Thought that it might be interesting to start a new thread and explain some of those darker mysteries attached to the old age problem of using multiple radio cards in the same enclosure.
In the last few weeks there has been yet another surge of worried users relating to more or less the same subject.
Whilst I have studied the posts one by one and mentally noted each editors complaint, it seems that there is one common point of interest that is absent, but may be most relevant to the problem.
Bare with me newbies,
In an ideal world the Source impedance Zs of the final devices (after impedance transformation) is 50 ohm resistive, and only when the Load impedance Zl is exactly the same, will maximum power be transfered.
That is in an ideal world… However, I have seen first hand, N type connectors bagged up, labelled ready to go, for microwave frequencies, that personally I wouldn’t give house room to on short wave frequencies, let alone at SHF Microwaves.
I have no idea what the schematics are for the final stages of the WLAN rf ouput devices or whether they have VSWR protection, be it, fold back or limiting.
Nor do I have access to the pcb layout.
But when there is a mismatched load and a high VSWR, either through inappropriate connectors, poor assembly, poor quality coax, bad antennas, antennas positioned too closely ( the list is endless), under these conditions the coax could radiate!!!.
Isnt it true that with a perfect power transfer, the return current flows microns beneath the surface of the outer shield (ON THE INSIDE), but with a VSWR other than ideal ( 1:1) there can be both current and voltage on the outer of the braid.
The return VSWR will travel down the coax back from the load (antenna) back and forth.

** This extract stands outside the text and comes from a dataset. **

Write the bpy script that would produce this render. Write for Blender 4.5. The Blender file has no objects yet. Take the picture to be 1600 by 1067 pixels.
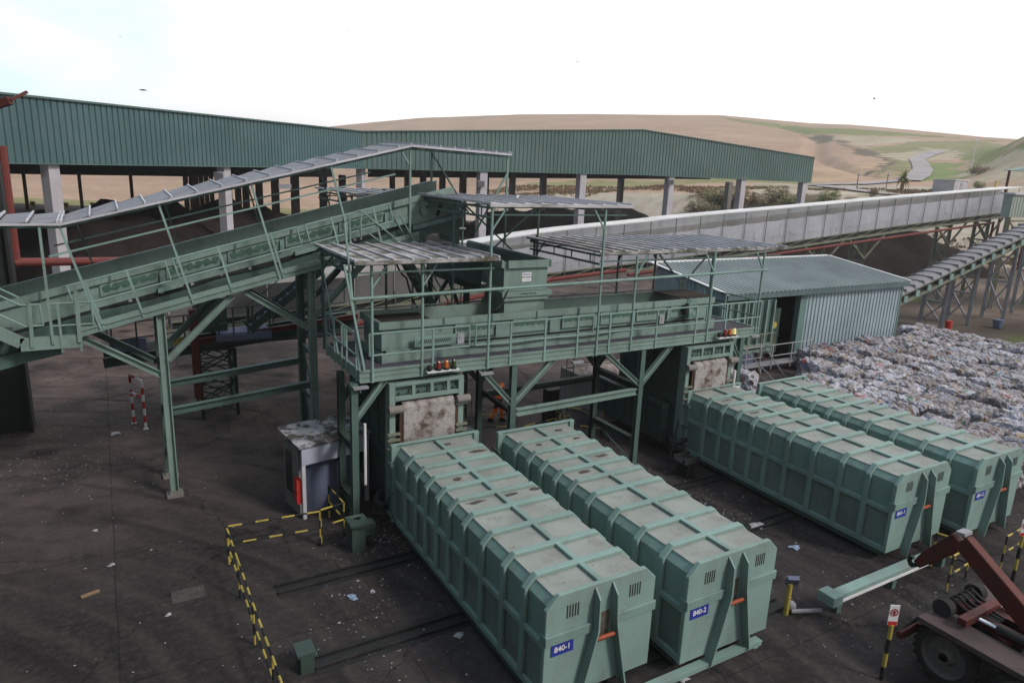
import bpy, math, random
import numpy as np
from mathutils import Vector, Matrix, noise
scene = bpy.context.scene
col = scene.collection
rad = math.radians
# ------------------------------------------------------------------ camera
CAM = Vector((-6.15, -8.86, 9.762))
FPX, PITCH, ROLL, YAW = 1086.6, .243, .041, .533
_c, _s = math.cos(PITCH), math.sin(PITCH)
_r = Vector((1, 0, 0)); _f = Vector((0, _c, -_s)); _u = Vector((0, _s, _c))
_cr, _sr = math.cos(ROLL), math.sin(ROLL)
_r, _u = _cr*_r + _sr*_u, -_sr*_r + _cr*_u
_rz = Matrix.Rotation(-YAW, 3, 'Z')
RGT, FWD, UPV = _rz @ _r, _rz @ _f, _rz @ _u
cam = bpy.data.cameras.new('camera'); camo = bpy.data.objects.new('camera', cam); col.objects.link(camo)
camo.matrix_world = Matrix(((RGT.x, UPV.x, -FWD.x, CAM.x), (RGT.y, UPV.y, -FWD.y, CAM.y), (RGT.z, UPV.z, -FWD.z, CAM.z), (0, 0, 0, 1)))
cam.sensor_width = 36; cam.lens = 36*FPX/1600; cam.clip_start = .1; cam.clip_end = 6000
scene.camera = camo
# ------------------------------------------------------------------ world, sun, exposure
SUN_DIR = Vector((.45, -.75, .75)).normalized()
world = bpy.data.worlds.new('World'); scene.world = world; world.use_nodes = True
nt = world.node_tree; N = nt.nodes; L = nt.links
bg = N['Background']; bg.inputs['Strength'].default_value = .1
sky = N.new('ShaderNodeTexSky'); sky.sky_type = 'NISHITA'; sky.sun_disc = False
sky.sun_elevation = math.asin(SUN_DIR.z); sky.sun_rotation = math.atan2(SUN_DIR.x, SUN_DIR.y)
tc = N.new('ShaderNodeTexCoord'); mp = N.new('ShaderNodeMapping'); mp.inputs['Scale'].default_value = (1, 1, 2.6)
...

And in many circumstances, when the return currents or volts are in phase with the forward volts or amps, then the voltage at these points along the coax can increase markedly. ( the same said for current, but 180 degrees out of phase)
The positions are relevant to wavelength and occur at precise points along the cable.
What we all lack is our need to know SWR or VSWR. I think I can speak for most and say that 99.99% of us do not have access to Vector Impedance measurement equipment at SHF, or Spectrum analysers with tracking generators, or VSWR bridges.
However, if either Ubiquity or Mikrotik would like to pick up the challenge, I see no reason why the bridge can not be incorporated into the design of the Wlan card, either by absorbsion method, wheatstone or diode detectors.
We only have our suppliers word that a panel antenna is “flat across the band”, and even then, I suspect that most of us are installing them incorrectly.
And when I mean incorrectly, I mean, when relative to another object that is also resonant on the same frequency. It doesn’t even have to be another antenna within the capture area, it could even be a bolt on a mast that happens to be the wrong length. Worse still a rusty bolt who’s corroded joints become a “diode detector”
I’ve seen all these things happen at VHF and the principle is the same at SHF.
For those that have concerns regarding multiple radios in the same enclosure, maybe its time to do some testing on a long bench with some 50 ohm loads plugged up.
Set up say three Wlans with the centre case containing twin radios. Do some CCQ tests.
Then on the dual radio unit, plug up the antenna port with a T connector and 2 x 50 ohm loads. (leave the room or return to the exact same operator position (reflections!!!))
Then measure the CCQ again, my bet is that with increased VSWR the pigtails may have a tendancy to radiate and proportional to the level of mal SWR.
Also I note that the substrate used in the PCB design of the WLANS whether its Ubiquity or Mikrotik is not ceramic but standard (all be it high quality) pcb material.
Would it not be an idea to swop over to ceramic substrate and have the resistors etched or laser cut.
The VSWR bridge can be switched in on another parameter called “VSWR measurement” the WLAN card could be made to step every 5Mhz, self calibrate and self test.